Let’s do it? Maybe don’t.

30th May 2024

By Partner, Kevin McKenna

S Nunns v SBH Windermere Limited and A Wilson (20 June 2023) – The Employment Tribunal considered whether Victoria Wood’s famous comedy song “Let’s do it” sung by a Hotel Manager amounted to sexual harassment.  Spoiler alert – it did.

The Employment Tribunal awarded the head chef of a hotel £79,100 following a sexual harassment claim which involved, amongst other things, the sexualised singing of the Victoria Wood song, ‘Let’s do it’.

Sexual harassment is defined as unwanted conduct of a sexual nature that has the purpose or effect of violating a person’s dignity or creating an intimidating, hostile, degrading, humiliating or offensive environment for that person. The conduct can manifest in a myriad of ways.  Here the Tribunal found that whilst ordinarily, singing a song in a work environment would not amount to unlawful harassment, this specific song was sung in a particularly sexual way, with emphasis being placed on the words “Let’s do it”. The way the song was sung had the effect of violating the employee’s dignity by creating a degrading, humiliating and offensive environment.

Facts of the case

Mr Nunns was employed by SBH Windermere Limited as the Head Chef from October 2021 until his resignation in July 2022.  Mr Nunns claimed that he was sexually harassed by the General Manager of the Hotel, Mr A Wilson. The instances of sexual harassment included:

  1. Mr Wilson making rude gestures, making inappropriate, sexual remarks about a cucumber;
  2. making sexual sounds after eating Mr Nunns’ food;
  3. hugging and touching Mr Nunns inappropriately; and
  4. singing the Victoria Wood song ‘Let’s do it’ to Mr Nunns whilst maintaining eye contact and making inappropriate gestures.

Mr Nunns alleged that from mid to late February 2022, the instances of unwanted physical contact increased and he would often receive unprompted and unprovoked massages to his back and shoulders. Mr Wilson told Mr Nunns that he loved him on a number of occasions and when challenged about this allegation, Mr Wilson stated that he told all his friends that he loved them.

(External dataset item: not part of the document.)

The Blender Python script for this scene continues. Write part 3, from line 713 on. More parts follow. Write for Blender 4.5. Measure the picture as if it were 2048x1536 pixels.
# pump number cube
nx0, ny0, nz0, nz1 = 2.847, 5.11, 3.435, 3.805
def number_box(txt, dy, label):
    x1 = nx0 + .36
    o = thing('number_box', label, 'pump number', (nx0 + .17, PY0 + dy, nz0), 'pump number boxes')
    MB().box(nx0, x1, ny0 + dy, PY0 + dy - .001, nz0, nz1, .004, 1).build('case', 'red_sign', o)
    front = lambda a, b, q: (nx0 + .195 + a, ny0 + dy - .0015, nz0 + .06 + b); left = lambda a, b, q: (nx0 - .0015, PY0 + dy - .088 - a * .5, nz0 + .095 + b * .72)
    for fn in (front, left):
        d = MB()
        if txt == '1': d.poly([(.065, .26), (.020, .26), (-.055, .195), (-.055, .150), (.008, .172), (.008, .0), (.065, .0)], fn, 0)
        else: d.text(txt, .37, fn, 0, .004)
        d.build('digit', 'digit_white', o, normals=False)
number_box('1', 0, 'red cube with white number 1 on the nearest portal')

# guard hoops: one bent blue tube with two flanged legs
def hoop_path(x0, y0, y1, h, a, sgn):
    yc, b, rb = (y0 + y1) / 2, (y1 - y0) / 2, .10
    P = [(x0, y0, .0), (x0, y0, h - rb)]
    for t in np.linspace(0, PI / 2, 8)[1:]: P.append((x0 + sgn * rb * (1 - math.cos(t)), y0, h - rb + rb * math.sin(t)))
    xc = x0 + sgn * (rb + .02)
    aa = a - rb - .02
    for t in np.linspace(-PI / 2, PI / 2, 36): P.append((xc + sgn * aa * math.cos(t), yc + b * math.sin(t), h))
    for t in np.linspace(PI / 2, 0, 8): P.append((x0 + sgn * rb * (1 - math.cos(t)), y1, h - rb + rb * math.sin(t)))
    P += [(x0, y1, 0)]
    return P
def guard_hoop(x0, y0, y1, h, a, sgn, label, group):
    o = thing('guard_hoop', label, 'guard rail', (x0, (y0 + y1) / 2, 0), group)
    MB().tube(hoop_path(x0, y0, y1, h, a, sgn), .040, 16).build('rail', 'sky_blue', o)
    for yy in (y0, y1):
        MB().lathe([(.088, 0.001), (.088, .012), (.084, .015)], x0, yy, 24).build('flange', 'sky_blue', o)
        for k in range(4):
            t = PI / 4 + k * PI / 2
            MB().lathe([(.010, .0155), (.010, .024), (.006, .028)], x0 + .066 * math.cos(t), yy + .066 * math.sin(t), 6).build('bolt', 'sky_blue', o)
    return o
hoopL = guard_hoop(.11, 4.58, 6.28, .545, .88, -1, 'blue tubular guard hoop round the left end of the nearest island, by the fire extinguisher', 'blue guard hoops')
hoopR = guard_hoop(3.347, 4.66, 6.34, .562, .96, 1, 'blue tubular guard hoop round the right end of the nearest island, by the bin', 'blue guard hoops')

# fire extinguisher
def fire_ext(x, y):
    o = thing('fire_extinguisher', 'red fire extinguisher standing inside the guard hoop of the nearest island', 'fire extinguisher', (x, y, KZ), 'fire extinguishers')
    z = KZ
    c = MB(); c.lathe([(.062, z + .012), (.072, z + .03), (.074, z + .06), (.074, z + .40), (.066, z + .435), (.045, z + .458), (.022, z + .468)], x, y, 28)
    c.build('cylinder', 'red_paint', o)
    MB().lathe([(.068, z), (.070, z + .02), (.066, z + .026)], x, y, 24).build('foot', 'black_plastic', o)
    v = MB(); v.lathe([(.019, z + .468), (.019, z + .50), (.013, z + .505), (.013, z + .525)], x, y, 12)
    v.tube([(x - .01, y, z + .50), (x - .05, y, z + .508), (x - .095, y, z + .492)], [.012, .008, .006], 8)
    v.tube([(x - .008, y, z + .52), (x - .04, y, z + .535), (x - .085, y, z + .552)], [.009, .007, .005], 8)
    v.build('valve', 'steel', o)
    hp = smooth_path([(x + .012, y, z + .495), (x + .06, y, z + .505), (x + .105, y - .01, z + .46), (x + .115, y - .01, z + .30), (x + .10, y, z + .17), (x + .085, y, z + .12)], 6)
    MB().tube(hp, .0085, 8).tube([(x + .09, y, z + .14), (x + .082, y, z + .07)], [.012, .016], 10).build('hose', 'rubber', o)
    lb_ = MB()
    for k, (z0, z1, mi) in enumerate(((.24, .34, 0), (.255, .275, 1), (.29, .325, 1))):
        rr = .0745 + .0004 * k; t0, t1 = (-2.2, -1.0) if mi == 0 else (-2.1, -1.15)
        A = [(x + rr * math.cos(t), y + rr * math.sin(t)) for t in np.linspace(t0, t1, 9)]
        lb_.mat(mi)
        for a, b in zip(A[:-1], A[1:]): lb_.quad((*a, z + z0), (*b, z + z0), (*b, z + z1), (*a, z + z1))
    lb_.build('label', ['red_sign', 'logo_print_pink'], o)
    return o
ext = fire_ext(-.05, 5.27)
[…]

In April 2022, Mr Nunns raised a grievance against Mr Wilson. A grievance investigation was conducted which resulted in a finding that the hotel had a very close team and a tactile culture, there was no evidence to support Mr Nunns’ claims of sexual assault. The investigator did, however, confirm that Mr Wilson had behaved inappropriately towards Mr Nunns. Nevertheless, Mr Wilson was not suspended during the investigation and no action was taken afterwards. Mr Nunns also made a complaint to the police about Mr Wilson but no charges followed.

Mr Nunns went on sick leave from early April 2022 until his resignation in June 2022. In his resignation letter, he referred to undergoing a “string of sexual assaults” whilst working at the hotel. The Tribunal also noted that another employee, Mr Lund, raised a grievance for sexual assault by Mr Wilson around a similar time and he also resigned. At no time during either investigation, was Mr Wilson told to stop hugging or touching his staff.

The Employment Tribunal held that to a significant extent, facts of the matter largely came down to one person’s word against the other as there was no genuinely corroborative evidence. With that in mind, the Tribunal needed to determine, on the balance of probabilities, who they found more credible. On review, they found that Mr Nunns’ evidence was simply more reliable.

Key takeaway points

Whilst some of the claims of sexual harassment are obviously inappropriate, the case highlights that some acts, such as singing a song may seem innocuous at first, but considering the facts as a whole, can amount to sexual harassment.

So what can employers do to protect the business?  First, get the right policies in place and make sure they are up to date.  Train all employees, and managers in particular, so that they understand their obligations and the policies themselves.  Update the training periodically.  Many HR consultants provide this training but so do we – and we think we do it better.  Ask your HR consultant how many times they have run a case to tribunal and then how many times they have run the “statutory defence”. If your training provider doesn’t know what the target looks like, they shouldn’t be the person helping you take aim.

Finally, a key takeaway is that some jokes which may seem hilarious in the workplace just aren’t quite so funny in a tribunal hearing.

In our May 2024 E-Bulletin, which you can find here, we wrote about how under the Worker Protection (Amendment of Equality Act 2010) Act 2023, there is a new duty for all employers to take reasonable steps to prevent sexual harassment and in cases where employers are found to not have taken reasonable steps, the tribunal may increase the compensation awarded by up to 25%. Employers need to ensure that are very clear workplace policies on appropriate behaviour, particularly from individuals in positions of power and where there is a claim for sexual harassment, employers should ensure that they investigate and deal with the issues as a matter of utmost urgency in order to avoid sexual harassment claims being brought against them.